God and Income Inequality

Here’s an idea: let’s stop obsessing over “income inequality.” It changes nothing for the better, and it makes us feel bad.

There is, after all, no biblical basis for doing it. Comparing levels of income is not a means of practicing compassion. Indeed, cultivating indignation over income disparities is too often made a substitute for actual compassion. Compassion is directed at our fellow humans individually, in their specific situations, and on a spiritual level. Theorizing about income disparities, on the other hand, is a mental exercise that approaches the humans in the equation as if they were abstractions.

In his parable of the wage laborers in Matthew 20, Jesus was clear that there is no nobility in the human propensity to focus on differences in pay, income, or reward. Our modern culture has made it a moral standard to do so, but there is no support from scripture for the idea that focusing on invidious material distinctions is an element of godly living.

If we survey the Bible, we see over and over that God’s approach to the material is a combination of personal intervention, practicality, and bounty. He urges His people not to worry about having their needs met, and He acts in different ways to meet those needs, sometimes providing supernaturally and sometimes using humans as His agents. We cannot make a mechanistic system of God’s methods; the only thing systematic is His standard of personal and comprehensive care.

But He also promises -- and delivers -- overflowing bounty when we live according to His rules for material life. One of those rules is tithing: the allocation of 10 percent of what we have to His work. Much of that work is devoted to relieving the distress of the poor. Another “rule” is that the level of our generosity functions to govern our level of reward: “Give, and it will be given to you. A good measure, pressed down, shaken together and running over, will be poured into your lap. For with the measure you use, it will be measured to you” (Lk. 6:38, NIV).

But in God’s economy, the attitudes of the heart matter more than absolute numerical measures. The poor widow’s gift in the temple (Lk. 21:2-4) was greater in God’s sight than the mighty gifts of the wealthy, because, in Jesus’ words, “she gave all she had.” Most of us know the powerful urge to hang on to our last dollar when we can’t quite see where the next one is coming from; the poor widow’s trust in God to provide for her needs was an example for the ages that none of the temple’s wealthy donors could match.

In a moral concept focused on “income inequality,” there is no room for God’s personal, situational, and heart-oriented economics. Christians might consider this: the more we think that collective action is needed to systematically “reallocate” material things, the less we are respecting and relying on God’s demonstrated intention to have a personal economic relationship with each of us. To study and bemoan income disparities is to write God’s providential care out of the equation. It is to assume an unwarranted authority for ourselves and our limited vision and understanding.

Choosing human understanding as our lodestone in this way is an Enlightenment-era phenomenon. We are not wrong to take encouragement from our expanded mastery of the material world; it has meant increased opportunity, prolonged life, and the relief of suffering for millions of people. But we tend to mistake our new technological abilities for triumphs over our enduring moral nature and our need for God.

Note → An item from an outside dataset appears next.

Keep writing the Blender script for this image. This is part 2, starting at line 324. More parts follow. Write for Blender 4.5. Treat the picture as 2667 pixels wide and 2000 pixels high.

One of those abilities is accounting for income. The ability of central authorities to count and record individual incomes, routinely and comprehensively, is a modern development. The method by which wages and salaries are paid to modern workers is itself a refinement of the last century. We’ve become so accustomed to government knowing our incomes down to the last penny that we retain no corporate memory of the millennia throughout which governments did not actually have the means to keep all the statistics ours now keep on us. Only a few generations ago, the U.S. government didn’t know what everyone’s income was. Taxes were levied on property, imported goods, and certain types of consumption (e.g., liquor and cigars); the government did not assume a need on its part to account for the annual income of each and every citizen.

It’s a good mental exercise to imagine what it was like not to have detailed income records maintained on all our citizens. Neither the government nor private entities had the means to brood over recorded income disparities. This did not prevent people from engaging in charity and compassion; the American Red Cross and the Salvation Army USA were both founded in the 19th century before income declaration and payroll deduction were instituted. But we might say that the absence of systematic income inspection helped keep the focus of organized charity on actual indigence and need. Income disparity is not, by itself, an indicator of either.